Mutlaka hazır tutulmasını tavsiye ettiğin eserler hangileri?

Bir piyanistin Beethoven’in 32 sonatını birden hafızasında hazır tutması idealidir, ama bu zor iş! Beethoven’in beş piyano konçertosunu, Bach’ın İyi Düzenlenmiş Klavyenin iki defterini birden, Chopin’in Etüdleri, Lizst’in Transandental Etüdleri, Schumann’ın birçok eseri, Brahms’ın Paganini çeşitlemeleri hazır tutulmalı bence. Ayrıca bunları diri tutmak için çalışırken bir eserde oluşan problemi, başka bir eserde olan benzer bir durumla çözebilirsin.

‘Gençlere imkân sağlanmalı’

Sahneye çıkıp konsere başladığın anda ilk yapılması gereken nedir?

Önce nefes alıyorsun, ilk notaya tak diye vurmuyorsun. Cümlelerin uzunluğuna göre nefesini alacaksın. Mesela Rachmaninof’ta cümleler müthiş uzundur.
Onun kayıtlarından duyduğumuz kadar son dönemlerinde alışılagelmiş tempodan daha ağır çalıyorlar. Nefis bir teknikle çalıyorlar, çünkü montaj yok o devirlerde. Şimdi maalesef stüdyolarda orijinal yorumlarla oynamaya başladılar.

Hayatta müziğin dışında, en keyif aldığın şeyler nedir?

Yüzmek, kitap okumak en büyük zevkim. Okuduğum şeylerde müziğime yardım edecek noktalar da bulurum. Resim-heykel müzelerini saatlerce gezebilirim. Bir tek tablonun önünde bir gün oturabiliyorum. Bir sergiyi hızla dolaşmak oburluk bence!

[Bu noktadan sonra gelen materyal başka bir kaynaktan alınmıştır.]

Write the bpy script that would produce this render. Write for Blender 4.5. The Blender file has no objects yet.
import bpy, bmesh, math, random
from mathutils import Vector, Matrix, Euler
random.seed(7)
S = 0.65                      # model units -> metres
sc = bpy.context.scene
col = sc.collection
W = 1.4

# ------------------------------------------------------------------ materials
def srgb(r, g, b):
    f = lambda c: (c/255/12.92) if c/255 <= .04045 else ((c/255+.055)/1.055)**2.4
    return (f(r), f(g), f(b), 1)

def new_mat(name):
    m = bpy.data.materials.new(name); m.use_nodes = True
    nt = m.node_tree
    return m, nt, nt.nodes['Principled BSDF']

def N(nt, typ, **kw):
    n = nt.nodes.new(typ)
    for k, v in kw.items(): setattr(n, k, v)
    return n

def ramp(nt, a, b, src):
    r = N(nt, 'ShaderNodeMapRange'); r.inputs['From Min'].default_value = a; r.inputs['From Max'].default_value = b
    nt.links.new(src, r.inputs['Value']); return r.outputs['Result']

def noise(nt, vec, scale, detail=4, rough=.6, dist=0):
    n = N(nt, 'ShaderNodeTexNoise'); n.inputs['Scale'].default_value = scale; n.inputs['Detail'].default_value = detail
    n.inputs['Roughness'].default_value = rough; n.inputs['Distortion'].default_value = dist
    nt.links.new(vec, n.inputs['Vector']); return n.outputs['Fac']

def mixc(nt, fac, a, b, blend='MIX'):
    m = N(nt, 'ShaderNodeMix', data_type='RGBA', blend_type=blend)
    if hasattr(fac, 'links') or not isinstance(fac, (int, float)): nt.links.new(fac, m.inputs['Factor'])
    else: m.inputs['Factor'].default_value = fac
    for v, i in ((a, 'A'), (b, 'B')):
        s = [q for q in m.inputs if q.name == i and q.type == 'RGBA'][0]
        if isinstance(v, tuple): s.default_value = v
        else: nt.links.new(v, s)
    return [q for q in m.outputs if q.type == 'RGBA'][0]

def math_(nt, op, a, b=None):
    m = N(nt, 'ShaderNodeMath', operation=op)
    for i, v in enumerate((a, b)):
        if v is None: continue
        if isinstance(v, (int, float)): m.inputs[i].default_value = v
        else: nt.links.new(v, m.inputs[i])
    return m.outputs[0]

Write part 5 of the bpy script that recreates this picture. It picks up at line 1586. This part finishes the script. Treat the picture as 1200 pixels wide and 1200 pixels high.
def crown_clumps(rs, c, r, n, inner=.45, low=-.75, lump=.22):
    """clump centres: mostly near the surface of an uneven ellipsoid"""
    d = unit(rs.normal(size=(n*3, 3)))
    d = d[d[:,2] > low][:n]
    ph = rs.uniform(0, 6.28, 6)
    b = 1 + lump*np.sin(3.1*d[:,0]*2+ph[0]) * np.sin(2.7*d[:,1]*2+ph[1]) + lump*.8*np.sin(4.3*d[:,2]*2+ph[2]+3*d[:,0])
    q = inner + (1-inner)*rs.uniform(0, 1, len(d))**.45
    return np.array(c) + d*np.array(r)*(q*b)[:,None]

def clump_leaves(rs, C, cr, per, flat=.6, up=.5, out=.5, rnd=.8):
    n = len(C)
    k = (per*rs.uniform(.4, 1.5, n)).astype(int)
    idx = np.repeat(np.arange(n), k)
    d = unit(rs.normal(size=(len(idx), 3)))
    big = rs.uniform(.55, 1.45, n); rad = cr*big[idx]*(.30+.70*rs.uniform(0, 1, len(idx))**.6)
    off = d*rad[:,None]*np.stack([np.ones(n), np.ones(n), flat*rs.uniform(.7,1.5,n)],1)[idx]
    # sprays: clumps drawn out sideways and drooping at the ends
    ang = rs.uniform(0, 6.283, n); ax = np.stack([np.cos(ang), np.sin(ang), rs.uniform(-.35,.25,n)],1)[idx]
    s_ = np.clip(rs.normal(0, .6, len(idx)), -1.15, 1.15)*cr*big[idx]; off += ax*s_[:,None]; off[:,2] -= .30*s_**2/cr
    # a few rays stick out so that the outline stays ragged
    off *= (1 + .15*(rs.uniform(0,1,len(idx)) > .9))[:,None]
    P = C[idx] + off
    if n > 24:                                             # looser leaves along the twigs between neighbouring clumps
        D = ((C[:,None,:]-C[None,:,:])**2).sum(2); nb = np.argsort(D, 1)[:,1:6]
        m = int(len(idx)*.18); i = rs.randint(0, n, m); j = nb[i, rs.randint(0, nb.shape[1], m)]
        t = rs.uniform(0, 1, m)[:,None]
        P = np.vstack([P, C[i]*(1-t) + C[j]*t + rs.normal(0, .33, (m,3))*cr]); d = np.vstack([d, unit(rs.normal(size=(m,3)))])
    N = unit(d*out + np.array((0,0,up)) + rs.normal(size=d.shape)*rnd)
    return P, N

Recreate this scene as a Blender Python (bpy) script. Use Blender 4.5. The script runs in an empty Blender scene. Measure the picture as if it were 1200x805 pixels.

Ama artık fast food devrindeyiz!.

Yok, şimdi slow food akımı da çıktı. Bazıları kediye bakıp hayatını yavaşlatıyor. Ama bazıları karşı bu yavaşlığa. Bir arkadaşım da kedinin insanı tembelliğe alıştırdığını iddia ediyor.

Bugün genç yetenekler için neler düşünüyorsun?

Türkiye’de sanat alanında büyük yetenekler görüyorum. Eğitim de var, iyi hocalar da var. Ama bu çocuklar çabuk neticeye varmak istiyor. Olay sansasyon yaratmak olmamalı. Mesleğini ne kadar derinleştirirsen o kadar faydalı. Armoni, kontrpuan, füg öğrenmeden bir eserin nasıl kurulu olduğunu analiz edemezsin. Şimdiki dünyada milyonlarca insan aynı şeyi yapıyor, eskiden sayılıydı. Rekabet çok büyük.

Bizim memlekette organizasyon eksikliği var. Gençlere daha çok konser verme imkânı sağlanabilir, konser turneleri yaratılabilir.

Kutular ve bir Müzik Külliyatı

Her müzik severin evinde mutlaka bir İdil Biret CD’si vardır. Meraklısının evinde daha da çok vardır. Diyeceksiniz ki eski kayıtları neden alsınlar. Süper Kutu’nun kapağı katlanır şekilde yapılmış, isteyene istedikleri eksikleri tamamlıyorlar. O zaman sadece kutuyu ve İdil için hazırlanmış güzel bir kitapçığı da birlikte alabiliyorsunuz. 

Kutuda Beethoven, Brahms, Chopin, Franck, Grieg, Hindemith, Liszt, Rachmaninov, Ravel, Schumann ve Tchaikovsky’nin bütün piyano konçertoları; Bach, Bartok, Mozart, Prokofiev, Saint-Säens, Saygun, Schönberg, Shostakovich ve diğer bestecilerin bazı konçertoları ile piyano ve orkestra için altmıştan fazla eser var. Chopin ve Rachmaninov’un solo piyano eserlerinin tamamı; Beethoven’in 32 piyano sonatı, Bach’ın 48 Prelüd ve Füg’ü ile Schumann ve Liszt’in başlıca piyano eserlerinin hemen hepsi mevcut. 

Ayrıca Liszt’in piyano uyarlamalarının yanı sıra İdil’in iki Brahms senfonisinin piyano uyarlaması da bulunuyor. 20. yüzyıl solo piyano müziği kayıtları arasında Fırat ve Saygun gibi Türk bestecileri de var. Orkestralı kayıtları çok ünlü topluluk ve şeflerden dinliyoruz.